エジプトの悪霊

 私がいまだに恐ろしくて手をつけていない古代文明が一つあります。

 それはエジプト

 おそろしい、おそろしい。

 『エジプトの神々事典』なんか、出版されてすぐに買ったのに、いまだにほとんどのページが未見なのだ。

 ところで、メソポタミアの悪霊や怪物については、『幻想世界の住人たちII』で取り上げられていることもあり、かなり知れれているのではないかと思います。怪物についても、ギルガメシュ叙事詩だけでフンババ、アル、ギルタブルルと名前がある存在が出てくるし、『エヌマ・エリシュ』にも多く出てくるので有名だと思います。

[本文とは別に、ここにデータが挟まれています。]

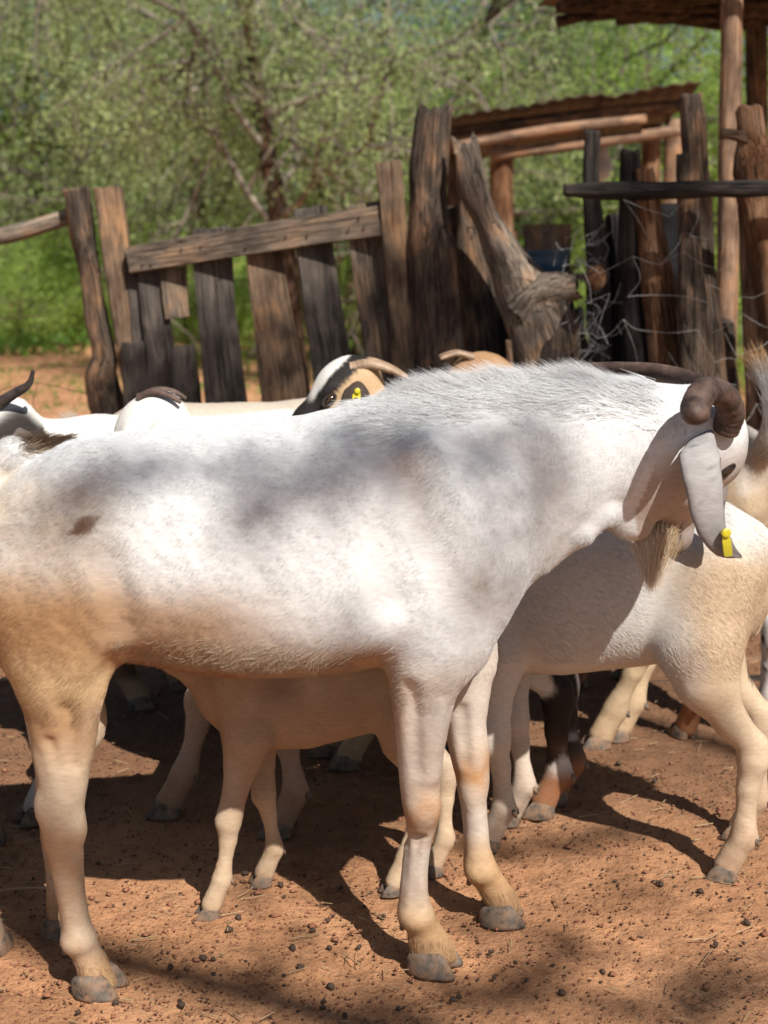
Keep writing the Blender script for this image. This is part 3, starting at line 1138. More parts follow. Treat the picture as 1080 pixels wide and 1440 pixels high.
def goat(name, label, org, rz, coat, s=1.0, legs=None, poll=(0.40, 0, 0.80), nose=(0.56, 0, 0.66), v0=(0.5, 0, 0.85), belly=0.0, fat=1.0,
         tail='up', res=0.0085, nhair=22000, hornspec=None, earspec=None, hs=1.0, group='goats crowded in the pen', legr=1.0, lift=0.0, beard=False,
         tagc=None, tailcol=None, neckr=1.0, feet=None, hornpts=None):
    """adult pattern with withers 0.70 m at s=1, facing +x; legs = offsets of the four hooves (fore right, fore left, hind right, hind left)"""
    root = empty(name, (org[0], org[1], 0), rz)
    tag(root, label, 'goat', group)
    b = Body()
    A = np.array

    def q(x, y, z):
        return A([x * s, y * s, z * s])
    zl = lift
    x = A([-.375, -.345, -.27, -.12, .04, .17, .265, .325, .36]) * s
    top = A([.60, .645, .685, .682, .683, .70, .69, .655, .60]) * s + zl
    bot = A([.50, .42, .375, .33 + belly, .30 + belly, .305 + belly * .6, .345, .41, .50]) * s + zl
    hw = A([.035, .08, .112, .135, .147, .132, .112, .08, .04]) * s * fat
    b.stack(0, x, 0 * x, hw, (top + bot) / 2, (top - bot) / 2, .04)
    legs = legs or [(0, 0), (0, 0), (0, 0), (0, 0)]
    if feet:                                      # hoof positions on the ground, in scene coordinates
        cz, sz = math.cos(rz), math.sin(rz)
        legs = list(legs)
        for i, ft in enumerate(feet):
            if ft is not None:
                wx, wy = ft[0] - org[0], ft[1] - org[1]
                legs[i] = (wx * cz + wy * sz - (.225 if i < 2 else -.27) * s, -wx * sz + wy * cz - (-1, 1)[i % 2] * .078 * s)
    hoofs = []
    for li in range(4):
        fore = li < 2
        sg = -1 if li % 2 == 0 else 1
        dx, dy = legs[li]
        if fore:
            J = [(.225, .075, .53, .085), (.185, .085, .40, .062), (.185, .08, .345, .042), (.195, .077, .235, .029), (.198, .076, .21, .0315),
                 (.190, .075, .165, .0205), (.188, .075, .105, .0195), (.188, .075, .080, .0255), (.205, .075, .048, .0225), (.217, .075, .026, .0275)]
            top_z = .53
        else:
            J = [(-.255, .07, .55, .10), (-.225, .085, .43, .085), (-.240, .088, .36, .056), (-.285, .085, .29, .033), (-.328, .083, .250, .0275), (-.326, .082, .225, .029),
                 (-.315, .08, .17, .0212), (-.307, .079, .105, .0200), (-.306, .079, .080, .0255), (-.288, .079, .048, .0228), (-.277, .079, .026, .0278)]
            top_z = .55
        pts, rad = [], []
        for (jx, jy, jz, jr) in J:
            wgt = float(np.clip((top_z - jz) / (top_z - .08), 0, 1))
            pts.append(A([jx * s + dx * wgt, sg * jy * s + dy * wgt, jz * s + zl * (jz / .53 if jz < .53 else 1)]))
            rad.append(jr * s * (legr if jz < .4 else 1))
        for i in range(len(pts) - 1):
            b.cone(pts[i], pts[i + 1], rad[i], rad[i + 1], .022 * s if i < 3 else .012 * s, (0, 1, 0), .72 if i < 3 else .88)
        hoofs.append((pts[-1], pts[-3]))
    # neck and head
    poll = A(poll, float)
    nose_ = A(nose, float)
    fr = head_frame(poll, poll + norm(nose_ - poll) * .24 * s * hs, v0)
    o, u, v, w = fr
    nb = q(.245, 0, .575) + A([0, 0, zl])
    hb = poll + (u * .035 - v * .055) * s * hs
    mid = (nb * .5 + hb * .5) + A([0.0, 0, -.02 * s])
    b.chain([nb, mid, hb], [.108 * s * neckr, .077 * s * neckr, .056 * s * hs], .04 * s, (0, 1, 0), .72)
    head_prims(b, fr, s * hs)
    # tail
    tb = q(-.355, 0, .60) + A([0, 0, zl])
    if tail == 'up':
        tp = [tb, tb + q(-.055, 0, .06), tb + q(-.06, .0, .14), tb + q(-.015, 0, .20)]
    else:
        tp = [tb, tb + q(-.05, 0, .02), tb + q(-.085, 0, -.03), tb + q(-.095, 0, -.09)]
    b.chain(tp, [.028 * s, .022 * s, .017 * s, .011 * s], .02 * s)
    V, Q = b.mesh(res * (0.85 if s < .8 else 1), 2)
    NN = vert_normals(V, Q)
    V = V + NN * (0.0035 * s * fbm(V, 9 / s, 31, 2))[:, None]
    C = dusty(coat(V / s, NN), V)
    C = head_dark(V, fr, s * hs, C)
    mesh_obj('body', V, Q, M_COAT, root, {'coat': ('FLOAT_COLOR', np.hstack([C, np.ones((len(C), 1))]), 'POINT')})
    # short coat
    rng = np.random.default_rng(len(label))
    if nhair:
        p_, n_ = sample(V, Q, NN, nhair, rng)
        d = np.tile(A([-.8, 0, -.55]), (nhair, 1))
        lowm = (p_[:, 2] < .36 * s + zl)
        d[lowm] = (-.1, 0, -1)
        hd = ((p_ - o) @ u > -0.02) & (np.linalg.norm(p_ - o, axis=1) < .28 * s)
        d[hd] = u - v * .2
        L = np.where(lowm, .008, .015) * s * (0.7 + .6 * rng.random(nhair))
        L[hd] = .007
        hc = coat(p_ / s, n_) * (0.92 + .2 * rng.random((nhair, 1)))
        hc = head_dark(p_, fr, s * hs, dusty(hc, p_))
        pts, rad = strands(p_, n_, d, L, 0.09, rng, 3, .00024, jit=.16)
        hair_obj('fur', root, pts, rad, np.clip(hc, 0, .9), 3)
    # tail hair
    m = 3600
    t = rng.random(m)
    tpath = spline(tp, 12)
    ti = np.minimum((t * (len(tpath) - 1)).astype(int), len(tpath) - 2)
    rt = tpath[ti] + (tpath[ti + 1] - tpath[ti]) * rng.random((m, 1))
    tg = np.gradient(tpath, axis=0)
    tg /= np.linalg.norm(tg, axis=1, keepdims=True)
    rd = norm(A([1, 0, 0])) * 0 + rng.normal(0, 1, (m, 3))
    rd = rd - tg[ti] * (rd * tg[ti]).sum(1, keepdims=True)
    rd /= np.linalg.norm(rd, axis=1, keepdims=True)
    rt = rt + rd * .012 * s
    tcol = coat(np.tile(tb / s, (m, 1)), rd) if tailcol is None else lerp(np.tile(np.array(tailcol[0]), (m, 1)), np.tile(np.array(tailcol[1]), (m, 1)), sstep(.68, .92, t + rng.normal(0, .06, m)))
    pts, rad = strands(rt, rd, tg[ti], (.035 + .03 * rng.random(m)) * s, 0.26, rng, 4, .0004, jit=.2, clump=.2)
    hair_obj('tail_hair', root, pts, rad, tcol * (0.8 + .35 * rng.random((m, 1))), 4)
    # hooves
    for i, (hp, fk) in enumerate(hoofs):
        hoof_obj(root, A([hp[0] + .012 * s, hp[1], -0.002]), (1, 0, 0), (0, 1, 0), .064 * s, .027 * s, .029 * s)
        dewclaw_obj(root, fk + A([-.010 * s, 0, .002]), A([-1.0, 0, 0]), A([0, 1.0, 0]), s * .85)
    head_parts(root, fr, s * hs)
    k = s * hs
    if hornspec:
        mat, hl, curl, r0 = hornspec
        for sgn in (-1, 1):
            h0 = o + k * (u * .012 + v * .0 + w * sgn * .024)
            if hornpts:
                horn_obj(root, [o + k * A([h[0], h[1] * sgn, h[2]]) for h in hornpts], r0 * k, .004 * k, mat, 8, .8)
                continue
            pts = [h0, h0 + k * hl * (v * .45 - u * .22 + w * sgn * .10), h0 + k * hl * (v * .72 - u * .62 + w * sgn * .26), h0 + k * hl * (v * (.72 - curl) - u * 1.0 + w * sgn * .48)]
            horn_obj(root, pts, r0 * k, .004 * k, mat, 10, .75)
    ec, ec2, el = earspec or ((.55, .48, .42), None, 1.0)
    for sgn in (-1, 1):
        e0 = o + k * (u * .012 - v * .045 + w * sgn * .043)
        dn = norm(u * .75 - v * .55 + A([0, 0, -.5]))
        pts = [e0, e0 + k * el * (w * sgn * .035 + dn * .03), e0 + k * el * (w * sgn * .05 + dn * .085), e0 + k * el * (w * sgn * .048 + dn * .14)]
        ear_obj(root, pts, np.array([.014, .027, .029, .006]) * k, [u * .6 + v * .6] * 4, .0045 * k, .22, ec, ec2)
        if tagc and sgn == tagc:
            tag_obj(root, pts[1] + w * sgn * .004, w * sgn, dn, .9, .009, .014)
    if beard:
        m = 700
        r = o + k * (u * (.12 + .06 * rng.random((m, 1))) - v * .10 + w * .02 * rng.normal(0, 1, (m, 1)))
        pts, rad = strands(r, np.tile(-v, (m, 1)), np.tile(A([0, 0, -1.0]), (m, 1)) - v * .2, (.05 + .05 * rng.random(m)) * k, .3, rng, 4, .0006)
        hair_obj('beard', root, pts, rad, np.tile(CREAM, (m, 1)) * (.8 + .3 * rng.random((m, 1))), 4)
    return root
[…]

しかし、エジプトの悪霊や怪物ってあまり知られていないような気がしてなりません。
 バとかカとか、あれは人間のものだし誰でもなれるので(?)悪霊とは違うし、怪物にしてもアポピス(神々事典による暫定的読みだとアーアペプ)、アミメット、スフィンクスくらい? エジプトの神様がたくさん載っているエジプト神話 神々名簿を見てみても、せいぜいハ、ババイ、ゲレグくらいでしょうか? この事典に載る資格があるのは。
 というわけで調べてみているんですが、なかなかまとまった資料がないです。どうもある雑誌に悪霊たちが載っているという情報を得てその雑誌を最寄の図書館で調べてみたものの、なぜかその巻だけ抜けていました。東京の友達の最寄の図書館の在庫を調べてみるとあったので頼もうかとも思いましたが、量が多いし、あまり手数を掛けるわけにもいかないのでやめ。どうも呪われてます。
 そういえばマフートという蛇首ライオンはライオンだったかな、と思って『幻想動物事典』をひいてみると、つづりはMakhdet。あれ?これってマフデトって読むんじゃないの? だとしたら別の神様じゃん! 新紀元社の出版物によくある勘違いなのか? と思いつつ検索していたらStrange (Fantastic) Animals of Ancient Egypt by Jimmy Dunnというのを発見。Serpopardというからサーポパードという(英語の造語による)通称がつけられているらしい。この猫ろくろ首の固有名は知られていないそうで、残念です。じゃあマフートって何の勘違いなんだ?という疑問は残りますが。ほかにもグリフィン(セゲトSGTと呼ばれていたかもしれないが、違うかもしれない)、「セトの動物」、双頭牛、象さんの鼻にウサギの耳の二足歩行動物(宇宙人のこと)などの図像が知られているそうです。名前や神話は知られていないようで、これまた残念。

 というわけで、いろいろ情報を求む・・・


※上のストレンジアニマルのページの参考文献にある"Complete Gods and Goddesses of Ancient Egypt"は2003年の出版で、レビューによれば500もの神々や精霊が載っているとのこと(なお、エジプトでは1500くらいの神名が知られているらしい。メソポタミアの場合は3300[これは古い調査によるもので、誤訳や重複が多いらしい。現在では2000くらいだとか])。出版年からしても最新の情報が多そうです。英語に拒否反応がなければたぶん「買い」なのでしょうけど、ちと高いです。